Другими словами, в январе 1920 года вполне определенная, закрепленная в соответствующих постановлениях советского правительства методика классовой борьбы, получившая название "красный террор", была постановлением же советского правительства отменена. Это, кстати, не было следствием нравственного просветления в умах коммунистических лидеров, а явилось вполне объяснимой политической необходимостью.

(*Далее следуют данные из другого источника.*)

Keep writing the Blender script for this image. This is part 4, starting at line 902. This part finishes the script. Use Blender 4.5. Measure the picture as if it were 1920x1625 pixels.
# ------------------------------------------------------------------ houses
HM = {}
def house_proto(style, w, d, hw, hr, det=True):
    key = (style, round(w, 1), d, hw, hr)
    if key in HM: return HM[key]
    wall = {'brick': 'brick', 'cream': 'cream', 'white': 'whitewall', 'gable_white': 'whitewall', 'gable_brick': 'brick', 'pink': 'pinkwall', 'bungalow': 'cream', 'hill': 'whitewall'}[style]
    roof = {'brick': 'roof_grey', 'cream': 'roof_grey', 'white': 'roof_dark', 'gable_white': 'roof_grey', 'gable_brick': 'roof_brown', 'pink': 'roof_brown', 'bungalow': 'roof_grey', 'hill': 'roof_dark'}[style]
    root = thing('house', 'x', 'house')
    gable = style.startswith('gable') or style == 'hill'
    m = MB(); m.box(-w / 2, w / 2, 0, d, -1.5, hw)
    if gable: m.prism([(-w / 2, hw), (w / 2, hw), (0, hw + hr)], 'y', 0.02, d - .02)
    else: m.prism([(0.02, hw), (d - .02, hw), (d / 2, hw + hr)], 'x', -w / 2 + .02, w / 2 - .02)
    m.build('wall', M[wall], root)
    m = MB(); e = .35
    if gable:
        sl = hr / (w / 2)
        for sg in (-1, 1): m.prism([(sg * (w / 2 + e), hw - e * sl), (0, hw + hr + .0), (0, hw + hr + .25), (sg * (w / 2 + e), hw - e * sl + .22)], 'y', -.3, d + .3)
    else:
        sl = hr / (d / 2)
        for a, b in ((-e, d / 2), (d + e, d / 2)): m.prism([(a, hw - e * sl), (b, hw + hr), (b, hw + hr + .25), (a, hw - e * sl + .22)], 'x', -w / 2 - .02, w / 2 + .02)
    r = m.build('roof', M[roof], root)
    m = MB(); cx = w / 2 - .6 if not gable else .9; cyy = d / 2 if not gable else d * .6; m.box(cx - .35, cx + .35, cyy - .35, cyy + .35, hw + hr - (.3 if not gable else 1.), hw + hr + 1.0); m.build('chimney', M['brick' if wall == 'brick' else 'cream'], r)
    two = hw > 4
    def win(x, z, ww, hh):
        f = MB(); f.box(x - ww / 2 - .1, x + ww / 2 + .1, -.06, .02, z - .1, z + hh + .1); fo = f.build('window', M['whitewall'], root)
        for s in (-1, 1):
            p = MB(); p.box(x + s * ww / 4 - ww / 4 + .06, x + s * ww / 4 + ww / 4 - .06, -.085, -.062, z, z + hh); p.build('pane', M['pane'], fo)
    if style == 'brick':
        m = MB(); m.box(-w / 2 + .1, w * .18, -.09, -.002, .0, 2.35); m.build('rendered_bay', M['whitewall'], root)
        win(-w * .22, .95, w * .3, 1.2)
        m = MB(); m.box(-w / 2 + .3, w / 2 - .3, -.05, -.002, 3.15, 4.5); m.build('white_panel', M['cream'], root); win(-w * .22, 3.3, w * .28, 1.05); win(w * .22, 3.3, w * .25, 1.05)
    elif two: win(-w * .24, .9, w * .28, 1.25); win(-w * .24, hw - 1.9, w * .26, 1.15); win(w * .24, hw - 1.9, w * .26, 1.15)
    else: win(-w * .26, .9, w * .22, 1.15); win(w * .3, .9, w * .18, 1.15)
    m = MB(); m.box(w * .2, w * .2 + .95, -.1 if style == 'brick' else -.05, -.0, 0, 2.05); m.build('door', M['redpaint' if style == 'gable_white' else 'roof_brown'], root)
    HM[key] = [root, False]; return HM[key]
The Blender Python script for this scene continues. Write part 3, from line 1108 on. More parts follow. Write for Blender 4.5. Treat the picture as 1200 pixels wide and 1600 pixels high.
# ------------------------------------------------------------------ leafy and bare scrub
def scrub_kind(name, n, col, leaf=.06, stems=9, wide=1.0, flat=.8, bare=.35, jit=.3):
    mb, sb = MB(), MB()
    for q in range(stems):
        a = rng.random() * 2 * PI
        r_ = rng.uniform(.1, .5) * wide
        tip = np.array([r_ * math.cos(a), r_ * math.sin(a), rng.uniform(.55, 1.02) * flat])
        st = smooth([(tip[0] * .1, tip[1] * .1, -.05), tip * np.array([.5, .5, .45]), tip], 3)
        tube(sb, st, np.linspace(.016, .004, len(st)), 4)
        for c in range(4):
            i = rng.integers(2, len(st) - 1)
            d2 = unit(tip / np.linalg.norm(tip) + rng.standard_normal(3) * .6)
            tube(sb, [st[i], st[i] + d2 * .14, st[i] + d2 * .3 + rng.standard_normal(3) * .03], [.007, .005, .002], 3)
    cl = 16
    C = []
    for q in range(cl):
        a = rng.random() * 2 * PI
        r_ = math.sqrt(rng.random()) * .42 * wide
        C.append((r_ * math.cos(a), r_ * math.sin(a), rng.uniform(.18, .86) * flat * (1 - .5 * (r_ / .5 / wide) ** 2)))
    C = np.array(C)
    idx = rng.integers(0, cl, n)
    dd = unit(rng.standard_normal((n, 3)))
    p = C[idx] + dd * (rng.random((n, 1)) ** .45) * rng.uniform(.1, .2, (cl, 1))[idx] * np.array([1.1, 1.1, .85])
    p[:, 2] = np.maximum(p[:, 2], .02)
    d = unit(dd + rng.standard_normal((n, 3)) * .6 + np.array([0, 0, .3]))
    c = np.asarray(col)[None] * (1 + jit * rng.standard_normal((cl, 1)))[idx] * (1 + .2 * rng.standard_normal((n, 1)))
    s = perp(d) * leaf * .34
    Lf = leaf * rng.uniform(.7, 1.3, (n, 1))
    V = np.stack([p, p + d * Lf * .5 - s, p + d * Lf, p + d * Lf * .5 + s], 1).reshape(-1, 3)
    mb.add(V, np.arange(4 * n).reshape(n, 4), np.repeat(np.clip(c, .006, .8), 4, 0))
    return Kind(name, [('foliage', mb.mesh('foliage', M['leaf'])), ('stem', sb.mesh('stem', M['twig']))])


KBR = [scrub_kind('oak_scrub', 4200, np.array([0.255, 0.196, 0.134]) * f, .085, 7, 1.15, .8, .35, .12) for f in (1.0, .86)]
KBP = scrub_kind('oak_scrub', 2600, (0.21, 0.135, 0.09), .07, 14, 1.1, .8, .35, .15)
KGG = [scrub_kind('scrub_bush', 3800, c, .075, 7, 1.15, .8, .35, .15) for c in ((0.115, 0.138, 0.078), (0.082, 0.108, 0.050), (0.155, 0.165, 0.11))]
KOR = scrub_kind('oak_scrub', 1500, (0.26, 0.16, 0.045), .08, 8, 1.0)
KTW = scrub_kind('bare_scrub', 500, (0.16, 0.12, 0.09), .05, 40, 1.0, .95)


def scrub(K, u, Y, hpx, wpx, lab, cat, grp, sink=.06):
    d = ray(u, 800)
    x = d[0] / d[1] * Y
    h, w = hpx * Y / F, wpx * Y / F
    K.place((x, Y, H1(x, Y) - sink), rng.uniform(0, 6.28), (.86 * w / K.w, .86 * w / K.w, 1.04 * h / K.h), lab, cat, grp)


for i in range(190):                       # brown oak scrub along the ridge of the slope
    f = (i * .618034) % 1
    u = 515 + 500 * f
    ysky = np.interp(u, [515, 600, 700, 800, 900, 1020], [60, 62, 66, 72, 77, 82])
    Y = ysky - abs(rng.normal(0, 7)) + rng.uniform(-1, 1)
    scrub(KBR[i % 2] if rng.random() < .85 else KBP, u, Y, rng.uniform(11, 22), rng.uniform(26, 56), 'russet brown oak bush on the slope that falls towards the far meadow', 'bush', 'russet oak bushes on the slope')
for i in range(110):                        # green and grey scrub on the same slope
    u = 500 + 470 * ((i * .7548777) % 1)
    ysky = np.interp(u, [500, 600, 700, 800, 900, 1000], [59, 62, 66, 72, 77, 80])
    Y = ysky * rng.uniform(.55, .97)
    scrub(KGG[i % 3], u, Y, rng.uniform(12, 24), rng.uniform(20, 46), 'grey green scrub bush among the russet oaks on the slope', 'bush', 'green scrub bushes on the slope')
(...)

Все дело в том, что "красный террор" применялся как элемент политики РСФСР, стратегической целью которой в 1918–1919 годах был экспорт мировой революции в крупнейшие европейские страны, прежде всего — в Германию, переживавшую после поражения в Мировой войне и унизительного, разорительного для ее экономики Версальского мира кризис, порождающий, как известно, "революционную ситуацию". Большевики, захватив с лета 1918 года единоличную власть в стране и создав III Интернационал, превратили Москву в "штаб мировой революции" и вплоть до 1920 года стремились экспортировать русскую революцию в Европу. 7 ноября 1918 года социалистической республикой была провозглашена Бавария, 10 января 1919 года — создана Бременская Советская Республика, а в Берлине шли бои между боевиками "Красного фронта" Карла Либкнехта и Розы Люксембург и правительственными войсками. 21 марта 1919 года Советской республикой стала Венгрия. И хотя на этом натиск III Интернационала захлебнулся и советские режимы в Европе были подавлены, страх перед возобновлением "мировой революции" заставил страны "большой Антанты" (прежде всего — Францию) перейти к политике жесткой политической и экономической блокады РСФСР.